§ **Set problem**
Look through the records and report how many lines include the word "this", with no other words.

§ **Material provided**
begin
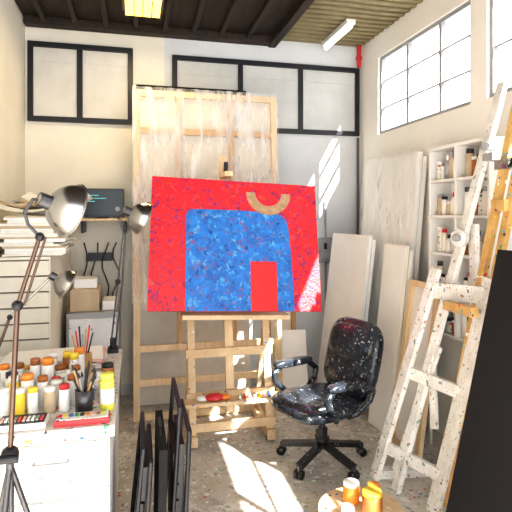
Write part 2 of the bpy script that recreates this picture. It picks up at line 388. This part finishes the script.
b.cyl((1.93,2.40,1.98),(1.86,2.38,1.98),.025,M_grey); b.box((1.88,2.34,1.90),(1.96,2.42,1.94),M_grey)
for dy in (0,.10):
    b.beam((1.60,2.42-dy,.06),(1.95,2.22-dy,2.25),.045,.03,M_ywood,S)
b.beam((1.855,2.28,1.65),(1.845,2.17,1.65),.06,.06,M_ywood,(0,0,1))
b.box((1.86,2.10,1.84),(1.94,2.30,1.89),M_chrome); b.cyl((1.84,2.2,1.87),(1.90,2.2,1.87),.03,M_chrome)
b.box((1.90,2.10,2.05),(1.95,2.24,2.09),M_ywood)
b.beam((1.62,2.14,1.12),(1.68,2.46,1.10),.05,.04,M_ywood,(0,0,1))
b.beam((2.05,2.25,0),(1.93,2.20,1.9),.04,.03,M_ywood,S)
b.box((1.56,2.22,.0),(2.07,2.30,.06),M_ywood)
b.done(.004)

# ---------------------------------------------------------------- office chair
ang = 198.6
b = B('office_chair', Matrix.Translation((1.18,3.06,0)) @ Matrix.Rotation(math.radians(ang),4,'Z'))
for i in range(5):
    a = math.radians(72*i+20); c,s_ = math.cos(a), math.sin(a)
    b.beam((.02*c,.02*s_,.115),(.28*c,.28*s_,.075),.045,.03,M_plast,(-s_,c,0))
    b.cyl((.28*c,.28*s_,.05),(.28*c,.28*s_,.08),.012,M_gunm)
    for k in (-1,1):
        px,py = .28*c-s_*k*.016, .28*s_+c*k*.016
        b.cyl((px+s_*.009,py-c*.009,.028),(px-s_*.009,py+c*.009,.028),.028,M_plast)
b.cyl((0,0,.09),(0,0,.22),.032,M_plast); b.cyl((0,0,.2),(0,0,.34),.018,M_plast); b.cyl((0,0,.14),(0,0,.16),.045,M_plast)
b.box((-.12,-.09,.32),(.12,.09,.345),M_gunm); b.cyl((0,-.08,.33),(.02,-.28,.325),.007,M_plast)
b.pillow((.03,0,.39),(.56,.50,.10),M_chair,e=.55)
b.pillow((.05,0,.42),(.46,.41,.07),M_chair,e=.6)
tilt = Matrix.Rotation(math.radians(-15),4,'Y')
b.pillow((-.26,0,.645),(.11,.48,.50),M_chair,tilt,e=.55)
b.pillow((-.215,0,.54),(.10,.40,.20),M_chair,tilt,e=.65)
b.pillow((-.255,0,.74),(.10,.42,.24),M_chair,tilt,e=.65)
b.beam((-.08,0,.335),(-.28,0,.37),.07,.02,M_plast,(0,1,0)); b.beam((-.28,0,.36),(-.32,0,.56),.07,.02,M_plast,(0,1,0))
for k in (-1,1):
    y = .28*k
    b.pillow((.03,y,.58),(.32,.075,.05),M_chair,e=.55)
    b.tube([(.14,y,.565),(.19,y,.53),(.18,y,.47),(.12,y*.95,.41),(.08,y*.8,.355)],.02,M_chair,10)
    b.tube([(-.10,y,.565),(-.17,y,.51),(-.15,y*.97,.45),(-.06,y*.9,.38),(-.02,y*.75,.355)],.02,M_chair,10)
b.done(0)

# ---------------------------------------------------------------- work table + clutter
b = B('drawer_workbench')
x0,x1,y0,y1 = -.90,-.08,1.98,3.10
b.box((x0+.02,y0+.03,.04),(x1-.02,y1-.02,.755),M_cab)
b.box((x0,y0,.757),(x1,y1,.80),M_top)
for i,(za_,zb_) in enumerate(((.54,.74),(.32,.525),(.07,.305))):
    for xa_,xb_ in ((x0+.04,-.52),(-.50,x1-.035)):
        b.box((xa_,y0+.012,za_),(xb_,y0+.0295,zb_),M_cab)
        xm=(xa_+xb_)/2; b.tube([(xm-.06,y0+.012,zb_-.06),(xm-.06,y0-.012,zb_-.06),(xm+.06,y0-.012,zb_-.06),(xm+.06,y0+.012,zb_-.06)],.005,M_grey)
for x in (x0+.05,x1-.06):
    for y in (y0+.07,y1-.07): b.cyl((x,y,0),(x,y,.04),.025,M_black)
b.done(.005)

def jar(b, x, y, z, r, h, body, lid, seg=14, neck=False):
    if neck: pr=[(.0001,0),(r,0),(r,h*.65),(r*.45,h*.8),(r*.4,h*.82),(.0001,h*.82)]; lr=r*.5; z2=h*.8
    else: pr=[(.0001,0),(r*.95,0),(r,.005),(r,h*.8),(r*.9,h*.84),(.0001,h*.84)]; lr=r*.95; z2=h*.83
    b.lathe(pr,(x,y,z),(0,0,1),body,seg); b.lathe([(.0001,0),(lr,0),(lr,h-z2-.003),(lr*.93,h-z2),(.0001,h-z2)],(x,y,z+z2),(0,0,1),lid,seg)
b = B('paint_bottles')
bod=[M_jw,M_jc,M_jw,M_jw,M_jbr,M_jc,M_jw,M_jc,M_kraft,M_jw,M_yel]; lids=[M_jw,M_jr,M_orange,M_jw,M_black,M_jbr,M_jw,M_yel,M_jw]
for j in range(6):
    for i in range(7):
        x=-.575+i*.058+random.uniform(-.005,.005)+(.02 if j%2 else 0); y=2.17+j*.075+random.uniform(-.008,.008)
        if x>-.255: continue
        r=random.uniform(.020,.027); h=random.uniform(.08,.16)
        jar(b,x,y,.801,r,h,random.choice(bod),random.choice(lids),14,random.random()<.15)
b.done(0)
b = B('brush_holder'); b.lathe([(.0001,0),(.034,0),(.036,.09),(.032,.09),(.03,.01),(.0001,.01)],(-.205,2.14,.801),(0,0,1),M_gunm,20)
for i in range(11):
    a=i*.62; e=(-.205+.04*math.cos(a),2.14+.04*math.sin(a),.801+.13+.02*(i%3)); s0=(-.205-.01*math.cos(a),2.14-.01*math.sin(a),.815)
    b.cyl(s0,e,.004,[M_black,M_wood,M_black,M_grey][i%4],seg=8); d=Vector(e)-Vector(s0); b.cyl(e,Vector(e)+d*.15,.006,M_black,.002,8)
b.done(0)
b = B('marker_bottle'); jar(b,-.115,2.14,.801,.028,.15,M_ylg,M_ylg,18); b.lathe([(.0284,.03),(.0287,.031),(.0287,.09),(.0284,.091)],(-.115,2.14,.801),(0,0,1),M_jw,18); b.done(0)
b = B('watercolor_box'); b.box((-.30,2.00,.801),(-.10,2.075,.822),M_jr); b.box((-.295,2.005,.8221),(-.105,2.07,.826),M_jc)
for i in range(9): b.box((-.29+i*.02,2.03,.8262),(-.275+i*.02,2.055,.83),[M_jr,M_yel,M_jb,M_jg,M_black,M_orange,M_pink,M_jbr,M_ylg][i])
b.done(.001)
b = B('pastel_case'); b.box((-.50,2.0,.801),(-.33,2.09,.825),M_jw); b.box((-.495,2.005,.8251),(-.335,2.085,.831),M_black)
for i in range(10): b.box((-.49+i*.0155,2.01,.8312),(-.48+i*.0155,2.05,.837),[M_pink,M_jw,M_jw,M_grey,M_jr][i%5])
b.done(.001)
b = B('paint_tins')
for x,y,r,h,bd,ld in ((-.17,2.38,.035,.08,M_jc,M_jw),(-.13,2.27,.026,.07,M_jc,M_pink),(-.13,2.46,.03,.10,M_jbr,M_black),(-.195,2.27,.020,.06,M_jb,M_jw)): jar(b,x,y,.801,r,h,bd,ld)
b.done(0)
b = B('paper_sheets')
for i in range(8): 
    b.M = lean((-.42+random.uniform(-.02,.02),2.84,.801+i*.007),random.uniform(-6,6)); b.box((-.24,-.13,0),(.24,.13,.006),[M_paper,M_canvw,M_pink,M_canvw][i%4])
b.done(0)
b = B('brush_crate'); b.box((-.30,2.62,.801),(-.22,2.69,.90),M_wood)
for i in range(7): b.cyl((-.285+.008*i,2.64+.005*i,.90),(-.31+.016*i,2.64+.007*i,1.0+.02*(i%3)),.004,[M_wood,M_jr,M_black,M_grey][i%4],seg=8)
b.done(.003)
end
begin
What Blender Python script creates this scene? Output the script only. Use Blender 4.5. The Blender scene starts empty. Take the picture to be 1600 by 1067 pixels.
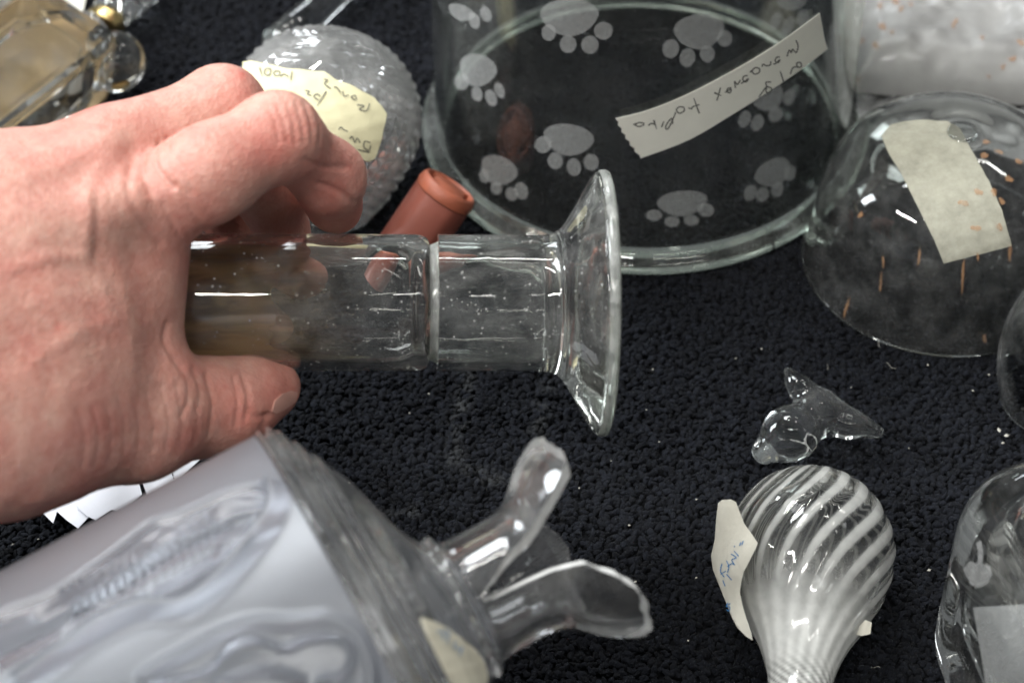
end
§ **Exercise answer**
2